Op zekeren dag, toen mijn hart verrukt was over Gods liefde, werd mijn ziel met zoo groote vreugde vervuld, dat zij zich nauwelijks beheerschen kon. En toen werd mijn ziel van het lichaam losgemaakt. En welke groote en heerlijke dingen mijn ziel toen zag, en met welke glorie God de Vader en de Zoon en de Heilige geest haar omgaven, dat kunt gij niet begrijpen, en dat wil ik u niet zeggen, voor uw ziel en uw lichaam van elkaar scheiden, hoewel ik er u iets van getoond heb in het dagelijksch gebed dat mijn Zoon u ingaf en u voorspelde. En zij, die met mij in huis waren, toen ik den geest gaf, wisten wel door het ongewone licht, dat zij zagen, welke goddelijke dingen er toen met mij gebeurden.

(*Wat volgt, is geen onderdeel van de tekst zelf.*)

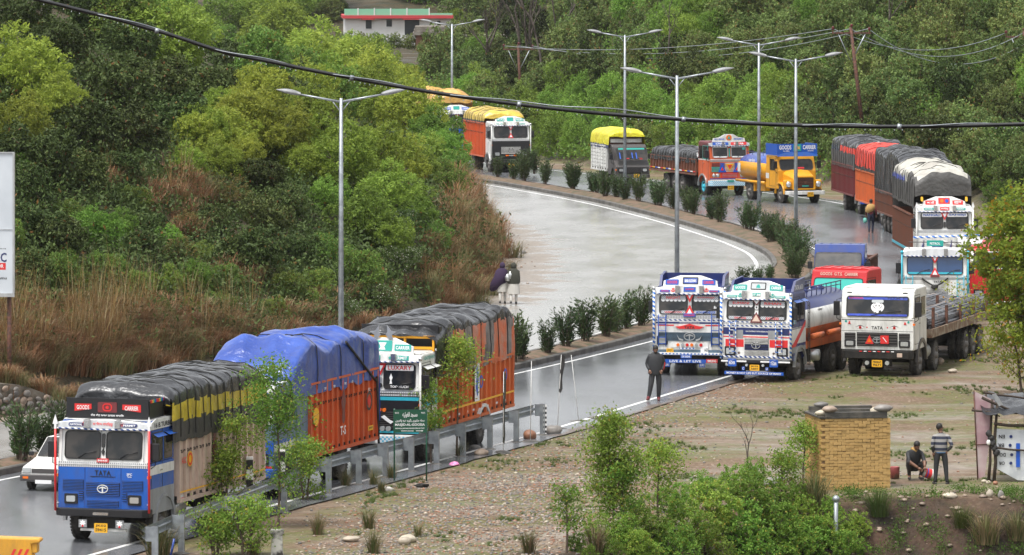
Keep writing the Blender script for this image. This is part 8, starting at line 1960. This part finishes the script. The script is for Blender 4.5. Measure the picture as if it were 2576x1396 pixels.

Daarop zond mijn Zoon Zijn vrienden, die mijn lichaam begroeven in Josafatsdal, en zij waren vergezeld van engelen, ontelbaar als zonnestofjes, doch de booze geesten durfden niet naderen. Vijftien dagen lag mijn lichaam in de aarde begraven, en daarna werd het door verscheidene engelen ten hemel gevoerd.

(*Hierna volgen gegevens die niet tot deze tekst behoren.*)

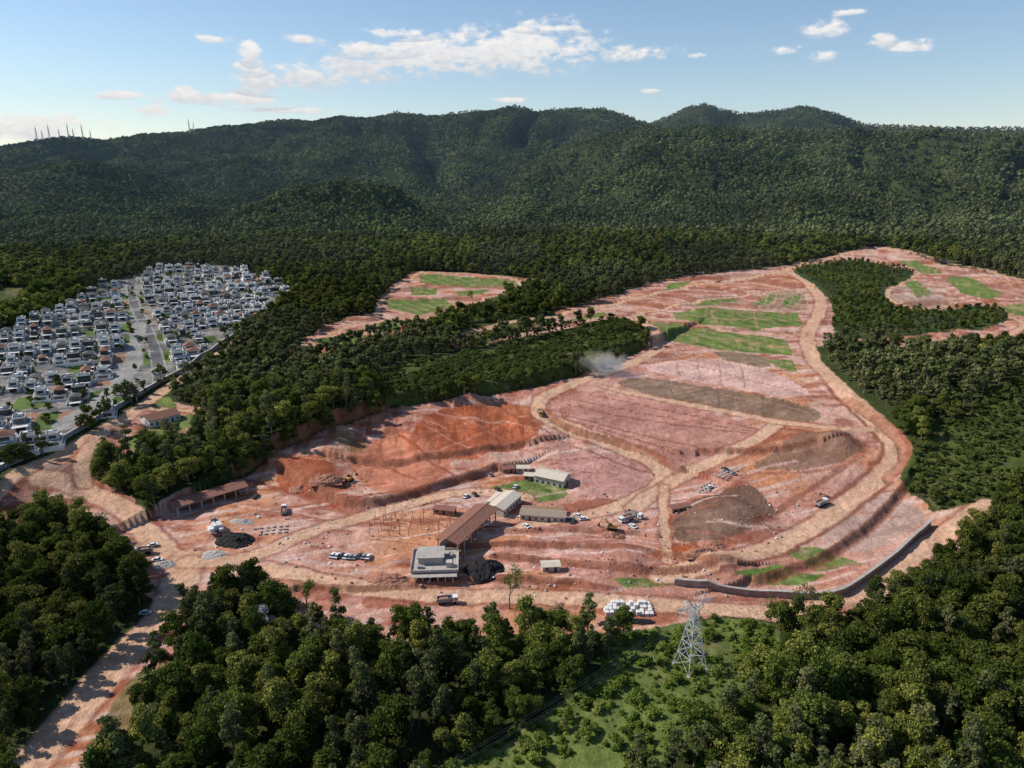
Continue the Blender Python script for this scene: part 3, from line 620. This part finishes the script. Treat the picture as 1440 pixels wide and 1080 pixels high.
def concbuild(L):
    b=B(); W=15; L=17
    b.box(0,0,-1,L,W,4.6,0); b.box(0,0,3.6,L+1,W+1,.3,1)
    b.box(-L*.1,W*.1,3.9,L*.55,W*.5,2.6,0); b.box(-L*.1,W*.1,6.5,L*.62,W*.58,.3,1)
    for s in(-1,1):
        b.box(0,s*(W/2+.38),3.9,L+1,.2,.8,0); b.box(s*(L/2+.38),0,3.9,.2,W+.54,.8,0)
        for i in range(5): b.box(-L/2+2+i*3.3,s*(W/2+.06),.8,1.9,.14,1.9,2)
        for i in range(4): b.box(s*(L/2+.06),-W/2+2.2+i*3.5,.8,.14,1.8,1.9,2)
    for i in range(6): b.box(-L/2+1.5+i*2.8,-W/2-2.5,-1,.4,.4,4,0)
    b.box(0,-W/2-1.6,3,L,2.9,.25,1)
    b.box(5.5,-4,3.9,2.4,2.4,2,0); b.box(6,3,3.9,1.4,2.6,1.1,3); b.box(-5.5,-5,3.9,2,1.2,.9,3)
    return b.mesh("c",[M_cream,M_conc,M_glass,M_grey])
between("concrete_clubhouse",585,802,640,802,concbuild)
def shed(W,h,rh,roofm,wallm=M_cream):
    def f(L):
        b=B(); b.box(0,0,-.6,L,W,h+.6,0)
        b.add([(-L/2,-W/2,h),(-L/2,W/2,h),(-L/2,0,h+rh)],[(2,1,0)],0); b.add([(L/2,-W/2,h),(L/2,W/2,h),(L/2,0,h+rh)],[(0,1,2)],0)
        b.gable(0,0,h+.2,L,W,rh,1,.5)
        n=max(2,int(L/2.6))
        for i in range(n):
            x=-L/2+(i+.5)*L/n
            if i%3==1: b.box(x,-W/2-.05,.05,1,.12,2.1,3)
            else: b.box(x,-W/2-.05,1,1.2,.12,1,2)
            b.box(x,W/2+.05,1,1.2,.12,1,2)
        b.box(L/2+.05,0,.1,.12,1.4,2.2,3)
        return b.mesh("s",[wallm,roofm,M_glass,M_dark])
    return f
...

En dat oogenblik was niet zonder groote beteekenis, want in de zevende tijdruimte zal de opstanding des lichaams plaats grijpen, en in de achtste zal de zaligheid van ziel en lichaam volmaakt worden.
De eerste tijdruimte duurde van den oorsprong der wereld tot den tijd waarop Mozes de wet gaf, de tweede van Mozes tot de menschwording van mijn Zoon, de derde toen mijn Zoon den doop instelde en de oude wet lichter maakte, de vierde, toen Hij zelf met woorden predikte en anderen een voorbeeld was; de vijfde, toen mijn Zoon wilde lijden en sterven en opstond uit de dooden en Zijn opstanding bewees door zichtbare teekenen; de zesde toen Hij ten hemel opvoer en Zijn heiligen geest zond; de zevende, als Hij komt om te oordeelen en allen verrijzen zullen voor het oordeel; de achtste als alle door de profeten beloofde en voorspelde dingen verwezenlijkt worden.
En dan zal volmaakte zaligheid heerschen, dan zal God zichtbaar zijn in al Zijn heerlijkheid en zullen alle heiligen stralen als de zon en zal er geen droefenis zijn.”